イギリスが社交ダンスの世界の覇権を握っていた時代に、イタリアで無名な選手をトレーニングをしてジュニアの世界チャンピオンを次々と生み出して行くコーチが出現した。
その方に3年間の交渉の末、私がいたアメリカのスタジオに足を運んでもらい、レッスンを受けることができるようになった。ダンスの理論、体の動き、エネルギーの使い方などを数々の疑問がクリアーになっていく毎回のレッスンに衝撃を受けたのを思い出す。
また、恩師はダンスの技術のみならず、人生哲学 においても私に大きな影響を与えてくれた。
初対面、最初のレッスンで、『オレンジはどんな味?あなたにとっての味と私の感じる味は同じですか?』と聞かれた。私は、『オレンジはオレンジだから、『だれでもオレンジは同じに感じます』 と答えた。恩師は『同じではありません』と言った。
なぜこのような会話になったのか?
はっきり覚えていないが、私の学びの定義は、”先生が言っていることや感じていることを真似す ること”=”正しい学びの方法”だと理解し、恩師にどう感じればいいんですか?のような質問をしていたのではないだろうか?
彼は、『人はそれぞれ体型も考え方も違う、ましてや、好みや感じ方も違う。同じオレンジを食べたとしても味覚は違う。つまり、全員に対して、同じことを同じように教えても、それぞれに受 け取り方や理解の仕方が違う。自分の感覚に耳を傾けよ。他人の感じていることをコピーするの ではない』と言った。
当時の私には、その意味がわからず、『早く答えを教えてください。

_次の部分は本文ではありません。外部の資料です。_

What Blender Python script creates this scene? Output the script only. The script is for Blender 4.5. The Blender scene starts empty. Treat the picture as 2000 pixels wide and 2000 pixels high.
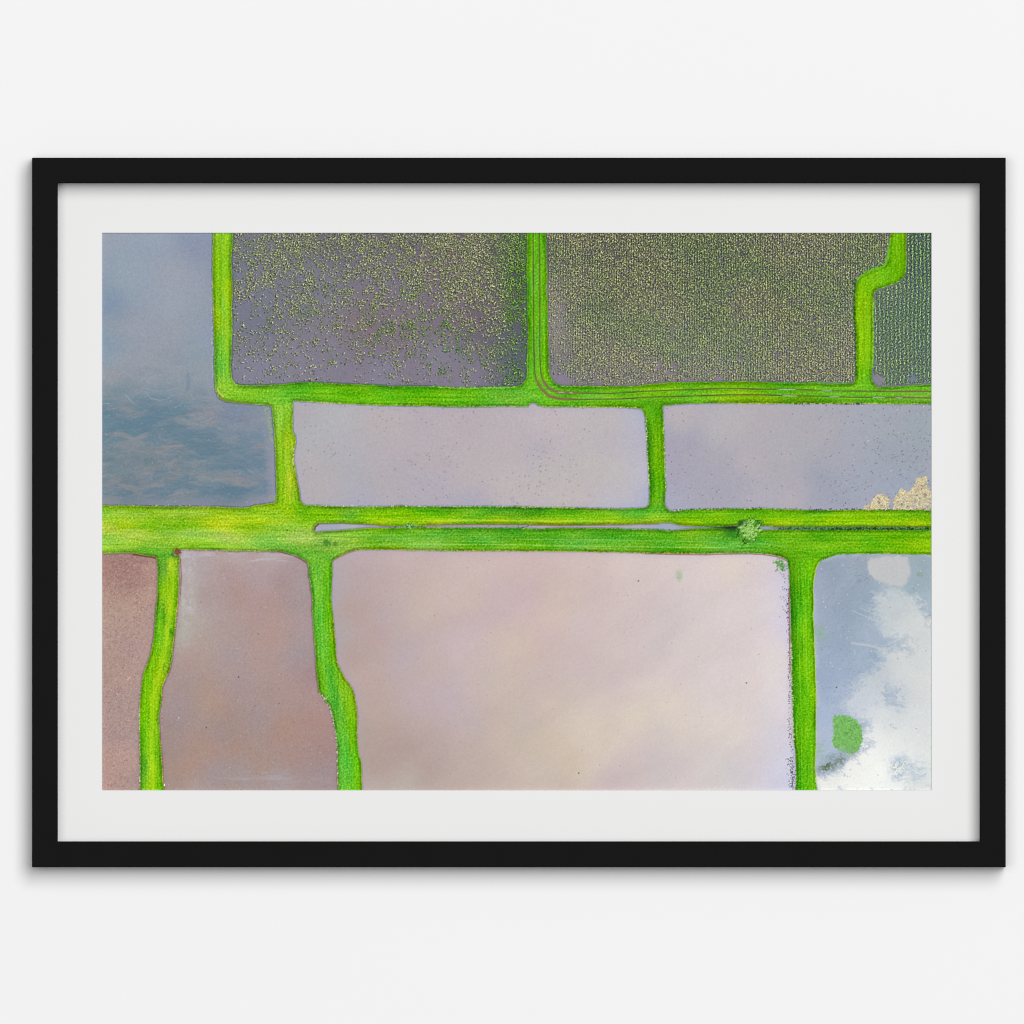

その通りに真面 目にやりますから』という気持ちが強かった。
彼はまた、人に教えるということから多くの学びがあると教えてくれた一人でもある。
『いいコー チとは、生徒の身体、能力、性格、癖など色々な側面を理解し、その人のレベルに近寄り、その 人が理解できるアプローチで内容を伝えることができる能力や情熱をもち、その理解と努力をす る指導者(Teacher)だ。有名であるとか、なんらかの肩書きがあるとかで、判断することはできない』と。日本人はブランド名や肩書きに振り回されて、真実を見ることができない傾向がある国民だ、と釘をさされたのが、彼との出会いの始まりである。
かれこれ25年の月日が流れて、恩師との交流はなくなっているが、彼の教えを心に留めて、毎回 のレッスンをする日々である。